As a matter of common knowledge, the car, even though it was going rapidly and the truck slowly, without stopping, could not have been so far as he says from the crossing when he first saw it, if it reached the crossing before he could get over with his truck. There can be but one conclusion and that is he was mistaken as to the distance of the car from the crossing at the time he saw it, and attempted to cross the track. It was his error of judgment that caused the accident, for had he not miscalculated the distance the car was from the crossing he doubtless would not have attempted to pass over the track and would not have been injured. Heying v. United Railways Co.,100 Md. 281; Meidling v. United Railways Co., 97 Md. 77.

The record discloses that the car was moving rapidly but it is not shown that it was going faster than it should have gone. In fact the plaintiff said it was necessary for it to go fast to get up the grade. It was said by some of the witnesses that they heard no bell as the car approached the crossing. This was not material because the chauffeur saw the light of "the approaching car in time not to have gone upon the tracks and the ringing of the bell would have added *218 nothing to this admonition." Westerman's Case, 127 Md. 230.

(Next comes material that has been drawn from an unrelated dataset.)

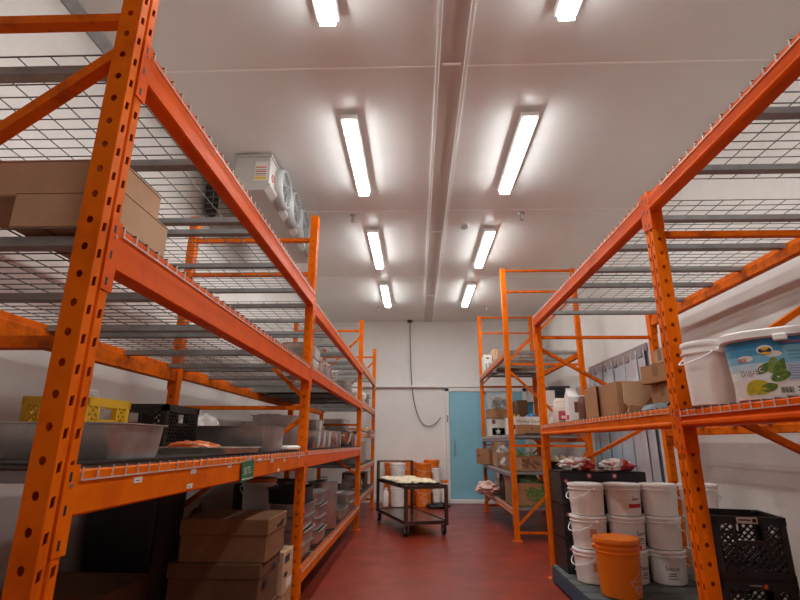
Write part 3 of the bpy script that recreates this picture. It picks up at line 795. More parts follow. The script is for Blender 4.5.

A witness who saw the light of the car, not until it was practically in collision with the truck, testified that the motorman seemed to be increasing its speed. This evidence, we think, under the circumstances, was without probative force. He does not say that he saw the motorman do anything to increase the speed of the car or that he saw the motorman at all; he says he saw the flash and instantly the accident happened. He therefore had no opportunity to observe any increase in the speed of the car. It was suggested that, as it was said that the car was a block or more away when the defendant attempted to go upon the track, such fact was evidence legally sufficient to go to the jury as tending to show that the motorman of the car could have avoided the accident after seeing the defendant in a position of peril upon the track but as we have said, the car was not at such time a block or more away, as demonstrated by the effort and failure of the chauffeur to cross the track, though only a few feet from it when he started to cross it.

As we find no error in the rulings of the Court, the judgment will be affirmed.